Cela n’est un secret pour personne : la population vieillit dans les sociétés occidentales. Toutefois , les conséquences de ce phénomène sur l’économie sont encore loin d’être claires. En particulièrement, ses conséquences sur l’inflation font encore débat. L’exemple du Japon, qui est le pays développé où le phénomène du vieillissement de la population est le plus avancé et qui a connu trois décennies d’inflation très faible, tendrait à faire croire que le vieillissement de la population est déflationniste. Pourtant, les choses sont loin d’être aussi claires.

Il n’existe pas de théorie économique formalisant explicitement un lien entre démographie et inflation. Toutefois, les évolutions démographiques affectent directement la structure du marché du travail et en particulier la taille de la population active - et par ricochet les comportements par rapport l’épargne. Ainsi, il existe plusieurs canaux via lesquels la démographie peut théoriquement jouer sur l’inflation :

- L’allongement de la durée de la vie devrait exercer une pression baissière sur le taux naturel (taux d’intérêt réel d’équilibre) car les agents économiques épargnent davantage en anticipation d’une période de retraite plus longue (voir par exemple « Demographics and Real Interest Rates: Inspecting the Mechanism », 2016, working paper de la Fed de San Francisco)

- Une augmentation de la part de la population dépendante (population trop jeune ou trop âgée pour pouvoir travailler) devrait diminuer le taux d’épargne et donc contribuer à faire monter le taux naturel. La population en âge de travailler épargne davantage par rapport aux jeunes et aux personnes plus âgées. Les personnes retraitées consomment en ayant recours à l’épargne accumulée au cours de leur carrières.

- Les préférences du niveau d’inflation varient selon les classes d’âge. Les jeunes sont généralement endettés et peuvent donc préférer une inflation plus forte. Les personnes plus âgées consomment une plus grande part de leurs revenus et peuvent donc préférer une inflation moins forte. 

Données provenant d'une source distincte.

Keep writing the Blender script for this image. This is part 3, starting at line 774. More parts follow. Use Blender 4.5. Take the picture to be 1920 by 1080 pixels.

L’étude empirique la plus complète sur les liens entre la structure des classes d’âge et l’inflation a été réalisée par Mikael Juselius de la Banque de Finlande et Elod Takats de la BRI (« The enduring link between demography and inflation », 2018, working paper de la BRI). Les deux chercheurs ont étudié 22 pays sur une très longue période (1870-2016), au cours de laquelle les différents pays ont connu des cycles démographiques qui leur sont propres. Cette étude se distingue des précédentes, qui ne se focalisaient que sur la période d’après-guerre. Pour chaque pays, ils ont suivi l’évolution de la part dans la population totale de 17 classes d’âge: les 0 à 4 ans, les 5 à 9 ans, les 10 à 14 ans … les 75 à 79 ans et les plus de 80 ans. Les auteurs ont ensuite regardé l’impact sur l’inflation de la structure de la population par classe d’âge en contrôlant un certain nombre de variables économiques comme l’output gap, les taux d’intérêt réels, les agrégats monétaires et la dette publique. Globalement, Mikael Juselius et Elod Takats arrivent à la conclusion qu’une augmentation de la part de la population dépendante (personnes trop jeunes ou trop âgées pour travailler) est associée à une inflation plus élevée alors qu’une augmentation de la part de la population en âge de travailler est associée à une inflation plus faible. Toutefois, les auteurs notent que la part de la population de plus de 80 ans a un effet très négatif sur l’inflation.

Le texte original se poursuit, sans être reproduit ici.